Baran's case came about after a parent learned that Baran was openly gay. She said she didn't want "a queer" working with her child at the Pittsfield day care center, and later called police alleging abuse. Another parent soon said her daughter was abused.

During the investigation, state social workers went to the day care center and staged a puppet show for children, demonstrating the difference between good and bad touches. After the show, two boys said they saw Baran touch the other.

A fifth alleged victim came forward the day Baran's trial began. Baran's attorney during the trial allowed the fifth charge to be included during the trial, even though he had been given no time to prepare a defense.

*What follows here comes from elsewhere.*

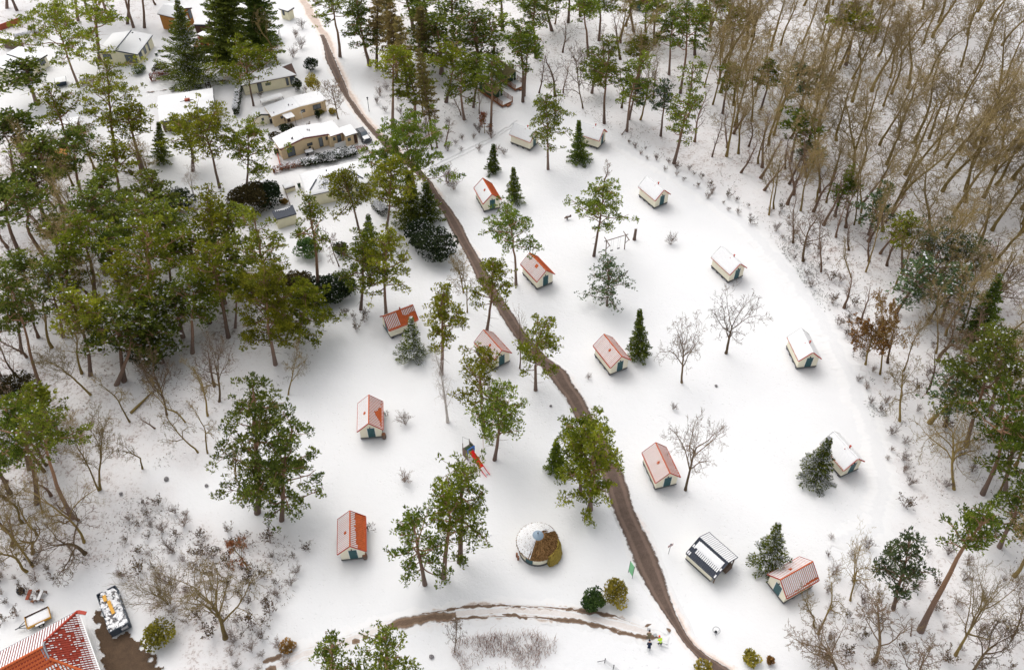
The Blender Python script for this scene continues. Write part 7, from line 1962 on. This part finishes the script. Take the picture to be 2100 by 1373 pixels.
RW = [(1290,290),(1390,345),(1460,400),(1545,435),(1590,500),(1660,570),(1710,650),(1755,750),(1810,840),(1845,930),(1860,1000),(1880,1060),(1830,1120),(1740,1200),(1670,1240),(1650,1300),(1660,1400),(2400,1400),(2400,-100),(1010,-100),(1050,100),(1150,215)]
LWP = [(-200,250),(100,330),(300,330),(360,430),(480,440),(600,620),(690,640),(640,760),(560,800),(470,880),(420,960),(300,960),(240,1180),(-200,1180)]
SCR = [(240,1060),(330,1010),(420,1080),(560,1090),(650,1105),(620,1190),(560,1290),(520,1373),(400,1373),(330,1290),(250,1190)]
UPR = [(730,80),(780,190),(850,290),(960,262),(1010,240),(1000,180),(1050,150),(1010,-60),(720,-60)]
undergrowth('wood_undergrowth', [RW], 3.0, 41, 'twigs and brambles over the floor of the right wood', MIX)
undergrowth('wood_undergrowth', [LWP], 3.0, 42, 'twigs and brambles over the floor of the left wood', MIX)
undergrowth('scrub_undergrowth', [SCR], 9.0, 43, 'low brambles over the lower left scrub', MIX, .6)
undergrowth('wood_undergrowth', [UPR], 2.5, 44, 'twigs over the floor under the upper pines', MIX)
undergrowth('edge_brambles', [[(1560,430),(1640,480),(1720,600),(1800,800),(1870,1030),(1900,1120),(1850,1100),(1790,870),(1700,660),(1590,500)]], 9.0, 45, 'brambles along the right edge of the meadow', (DARKB[0], BROWNB[1]), .5)
# red twig bed at the bottom edge
def twig_bed(poly, per_m2, seed):
    rs = np.random.RandomState(seed)
    g = np.array([[*Gn(x, y)] for x, y in poly]); lo, hi = g.min(0), g.max(0)
    P = rs.uniform(lo, hi, (int((hi - lo).prod() * per_m2), 2)); P = P[inside(P[:, 0], P[:, 1], [tuple(q) for q in g])]
    u0 = np.clip((P[:, 1] - lo[1]) / (hi[1] - lo[1]), 0, 1); q0 = vnoise(P[:, 0], P[:, 1], 1.3, 4)
    P = P[rs.rand(len(P)) < np.clip(q0 * 1.7 - .55 + .75 * (u0 - .35), .03, 1)]
    n = len(P); out = []
    h = rs.uniform(.35, 1.1, n)
    up = np.clip((P[:, 1] - lo[1]) / (hi[1] - lo[1]), 0, 1)
    for (x, y), hh, u in zip(P, h, up):
        hh *= .6 + .7 * u; q = rs.normal(0, .16, (2, 2)) * hh
        out.append((np.array([[x, y, -.05], [x + q[0, 0], y + q[0, 1], hh * .55], [x + q[0, 0] + q[1, 0], y + q[0, 1] + q[1, 1], hh]]), np.array([.020, .015, .007]), 3))
    V, Q_ = tubes_np(out)
    o = tag(link('red_twig_bed', mesh_np('red_twig_bed', V, Q_, [REDSTEM])), 'bed of upright red brown twigs in the snow at the bottom edge', 'shrubs')
    return stuff(o)
REDSTEM = bark_mat('red_stems', (0.20, 0.115, 0.085), (0.36, 0.225, 0.165), .0, .6)
twig_bed([(940,1310),(1000,1300),(1080,1297),(1140,1302),(1143,1328),(1125,1368),(1040,1385),(950,1385),(925,1340)], 40, 5)
# a few fallen branches and stones
def fallen(a, b, r, label, mat=OLDWOOD):
    P, Q = G(*a), G(*b); m = MB(); mid = (P + Q) / 2 + Vector((.1, .1, .12))
    m.tube([P + Vector((0,0,.08)), mid, Q + Vector((0,0,.1))], [r, r * .8, r * .4], 6); return tag(m.build('fallen_branch', mat), label, 'branch')
fallen((1275,277), (1284,264), .09, 'short dark fallen branch at the far edge of the meadow')
fallen((268,847), (312,805), .22, 'fallen mossy trunk among the crooked oaks on the left', MOSSBARK)
fallen((97,1174), (105,1180), .08, 'short fallen branch on the snow above the stored benches')
fallen((385,1133), (391,1123), .08, 'fallen branch in the lower left scrub')
def stone(px, s, label):
    P = G(*px); rs = np.random.RandomState(int(px[0])); m = MB()
    m.lathe([(0,-.05),(s,-.02),(s*.9,s*.5),(s*.4,s*.8),(0,s*.82)], 7); v = [(x+rs.normal(0,s*.1), y+rs.normal(0,s*.1), z) for x,y,z in m.v]; m.v = v
    return tag(m.build('stone', RUBBLE, None, loc=P), label, 'stone')
stone((1468.5,791), .22, 'small dark stone on the meadow below the round crowned oak')
stone((1130,832), .2, 'small dark stone left of the road near the dark spruce')
stone((341,982), .35, 'dark clod in the snow above the lower left scrub, left of another')
stone((424,995), .25, 'dark clod in the snow right of another, below the crooked oaks')
stone((885,1346), .3, 'dark round stone left of the red twig bed')
stone((248,1012), .25, 'dark clod below the twin bare trees')

# ------------------------------------------------------------------ people clearing the track
def person(px, face, label, pose, coat, hat, trousers=NAVYCLOTH, stripes=False, tool=True, tl=''):
    """one skinned body; face = heading in radians, pose = forward bend of the trunk"""
    foot = G(*px); t = thing('person', label, 'person', foot, face)
    s, c = math.sin(pose), math.cos(pose)
    hipz = .92 - .10 * s
    def up(d, l, side=0.0, fwd=0.0):                # a point along the bent trunk
        return (d[0] + s * l + c * fwd, side, d[2] + c * l - s * fwd)
    hip = (-.10 * s, 0, hipz)
    J, E, R = [], [], []
    def add(p, r, par=None):
        J.append(p); R.append(r)
        if par is not None: E.append((par, len(J) - 1))
        return len(J) - 1
    h = add(hip, .165)
    w = add(up(hip, .22), .150, h); ch = add(up(hip, .44), .175, w); nk = add(up(hip, .56), .075, ch)
    hd = add(up(hip, .66, 0, .03), .095, nk); add(up(hip, .79, 0, .04), .085, hd)
    for sd in (-1, 1):
        sh_ = add(up(hip, .48, sd * .20), .080, ch); el = add(up(hip, .26, sd * .26, .14), .055, sh_); wr = add(up(hip, .16, sd * .10, .36), .042, el); add(up(hip, .12, sd * .06, .44), .042, wr)
        kx = .10 if sd > 0 else -.02
        hp_ = add((hip[0], sd * .10, hipz - .06), .105, h); kn = add((hip[0] + .06 + kx, sd * .12, .50), .072, hp_); an = add((kx * 1.6 - .04, sd * .13, .10), .052, kn); add((kx * 1.6 + .14, sd * .14, .04), .048, an)
    me = bpy.data.meshes.new('person_body'); me.from_pydata(J, E, []); o = bpy.data.objects.new('body', me); COL.objects.link(o)
    md = o.modifiers.new('skin', 'SKIN')
    for v, r in zip(me.skin_vertices[0].data, R): v.radius = (r, r)
    me.skin_vertices[0].data[0].use_root = True
    sb = o.modifiers.new('sub', 'SUBSURF'); sb.levels = sb.render_levels = 2
    bpy.context.view_layer.update()
    dg = bpy.context.evaluated_depsgraph_get()
    nm = bpy.data.meshes.new_from_object(o.evaluated_get(dg))
    bpy.data.objects.remove(o)
    for m in (coat, trousers, SKIN, RUBBER): nm.materials.append(m)
    axis = Vector((s, 0, c)); hv = Vector(hip)
    for p in nm.polygons:
        q = Vector(p.center); a = (q - hv).dot(axis); fw = (q - hv).dot(Vector((c, 0, -s)))
        p.use_smooth = True
        p.material_index = 3 if q.z < .11 else 1 if a < .0 and not (fw > .2 and a > .05) else 2 if a > .555 or fw > .40 else 0
    link('body', nm, t)
    hp = Vector(up(hip, .73, 0, .035)); M = Matrix.Translation(hp) @ Matrix.Rotation(pose, 4, 'Y')
    m = MB(); m.lathe([(.112,.0),(.118,.05),(.10,.11),(.05,.145),(.0,.15)], 14); m.v = [tuple(M @ Vector(v)) for v in m.v]; m.build('hat', hat, t, True)
    m = MB(); m.lathe([(.105,-.05),(.112,.0)], 14, 0, math.radians(70), math.radians(290)); m.v = [tuple(M @ Vector(v)) for v in m.v]; m.build('hair', HAIR, t, True)
    m = MB(); f0_ = M @ Vector((.095, 0, -.04)); m.tube([f0_, M @ Vector((.135, 0, -.055))], [.018, .010], 6); m.build('nose', SKIN, t)
    for sd in (-1, 1):
        m = MB(); m.tube([M @ Vector((.098, sd*.035, -.015)), M @ Vector((.108, sd*.035, -.015))], .010, 5); m.build('eye', HAIR, t)
        m = MB(); m.tube([M @ Vector((.01, sd*.098, -.02)), M @ Vector((.0, sd*.112, -.02))], .026, 6); m.build('ear', SKIN, t)
        # five bent fingers closing on the shaft
        b = Vector(up(hip, .12, sd * .06, .44))
        for k in range(5):
            L = (.055, .075, .082, .076, .060)[k]; o_ = Vector((0, 0, .02 * (k - 2)))
            dirv = Vector((.6, -sd * .7, -.1)) if k else Vector((.3, -sd * .3, .8))
            p0_ = b + o_; p1_ = p0_ + dirv.normalized() * L * .55; p2_ = p1_ + (dirv + Vector((-.9, -sd * .3, 0))).normalized() * L * .5
            m = MB(); m.tube([p0_, p1_, p2_], [.011, .010, .008], 6); m.build('finger', SKIN, t)
    if stripes:
        for z in (.28, .36):
            for sd in (-1, 1):
                kx = .10 if sd > 0 else -.02
                m = MB(); m.tube([(hip[0] + .04 + kx, sd*.125, z), (hip[0] + .045 + kx, sd*.125, z+.045)], .085, 10); m.build('reflective_band', REFLECT, t)
    else:
        a_ = [Vector(up(hip, l)) for l in (.16, .20)]
        m = MB(); m.tube(a_, .168, 14); m.build('reflective_band', REFLECT if coat is HIVIS else trousers, t)
    if tool:
        R_ = Matrix.Rotation(face, 3, 'Z')
        g = Vector(up(hip, .12, 0, .45)); end = Vector((g.x + .75, .0, .04)); top = g + (g - end) * .55
        P = [foot + R_ @ q for q in (top, g, end)]
        sv = thing('snow_shovel', tl, 'shovel', P[2] * 1.0, face)
        m = MB(); m.tube([R_.transposed() @ (q - P[2]) for q in P], .016, 6); m.build('shaft', OLDWOOD, sv)
        m = MB(); m.slab((-.02,-.2,.01),(.33,-.2,-.02),(.33,.2,-.02),(-.02,.2,.01),.02); m.build('blade', STEEL, sv)
    return t
person((1353,1322), math.radians(108), 'person in a bright yellow jacket and red hat, bending over a shovel', .75, HIVIS, ORANGEHAT, NAVYCLOTH, False, True, 'snow shovel held by the person in the yellow jacket')
person((1330,1331), math.radians(85), 'person in navy work clothes with silver leg bands, bent forward on the track', .95, NAVYCLOTH, NAVYCLOTH, NAVYCLOTH, True, False)
person((1329,1311), math.radians(80), 'person in a khaki jacket and dark hat behind the one in navy', .8, KHAKI, HAIR, KHAKI, False, True, 'snow shovel held by the person in the khaki jacket')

He was convicted in 1985 and later lost an appeal. His case languished until the late 1990s, when some other high-profile daycare molestation convictions were revisited.

Baran's case was one of the first in the nation in which preschoolers testified against their alleged abusers.

Baran's supporters view the judge's ruling as a strong step toward acquittal. Several convictions for mass child abuse from the 1980s have been overturned, including those involving workers at the Little Rascals day care center in Edenton, N.C. In another case involving the McMartin Preschool near Los Angeles, charges were dropped by prosecutors after juries deadlocked on criminal charges.

A year after Baran's case, three members of the Amirault family, who ran the Fells Acres daycare in Malden, were convicted of abusing children. Gerald "Tooky" Amirault was paroled in 2004 after serving 18 years in prison. His sister and mother were convicted during a separate trial and were released from prison in 1995. All three denied they ever abused children.

"I'm convinced that all of the high-profile day care cases of the '80s were absolute hogwash," Bob Chatelle, a Baran supporter who has helped attract attention to Baran's case, has said. Chatelle helped raise about $280,000 for Baran's new defense with a Web site, http://www.freebaran.org.

"The Baran case was railroaded through in a couple of months and was then forgotten about," Chatelle said. "No one was lifting a finger to do anything."